Black Rock, A Little More Free and One or the Other - all featuring Dougherty - are McFetridge’s perspective of the two solitudes. But as part of the Scots-Irish community in the city, he did not feel particularly part of the Anglo solitude.

“I felt like an outsider in the whole two solitudes discussion…I certainly didn’t feel like a part of the solitude that was described as having all the money and power,” he says while describing the election of the separatist Parti Quebecois in 1976.

Perhaps uncommon among crime fiction writers, McFetridge cites his main influence as coming from outside the genre.

“When I started reading seriously my influences in crime fiction were all the usual suspects but I think the writer that had the biggest influence on my life was Alice Munro.”

Her stories of life in rural Huron County won Munro a Nobel Prize for literature, and would have been a slow burn compared to the high anxiety and fast moving plots of thrillers and mysteries. But for McFetridge, the impact was in the discovery of just how profound great writing can be.

“Reading her books helped me understand my mother a lot better and really helped that relationship. That’s when I really understood the power of writing.”

With his iconic opening words to A Tale of Two Cities, Charles Dickens embarked on an exploration of Paris and London during the French Revolution. An English city and a French city, and the historic events that tied them together while keeping them apart. “It was the best of times, it was the worst of times,” wrote Dickens.

John McFetridge may not be describing Toronto and Montreal during quite such tumultuous times but he accomplishes much the same result.

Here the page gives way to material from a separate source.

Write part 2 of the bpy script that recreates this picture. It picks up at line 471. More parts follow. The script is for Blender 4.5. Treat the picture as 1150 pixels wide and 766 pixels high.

With crime fiction as his medium, he tells us about ourselves and our own great cities. Their sameness and their differences.

And yes, Gordon Stewart will be back.

“When I started writing Every City is Every Other City I hoped it would become a series. I always think of private eyes as series.”

The next adventure facing Gordon Stewart is already being written, and we can only wait to see what it will tell us about the cities we love…and the unique people who live here.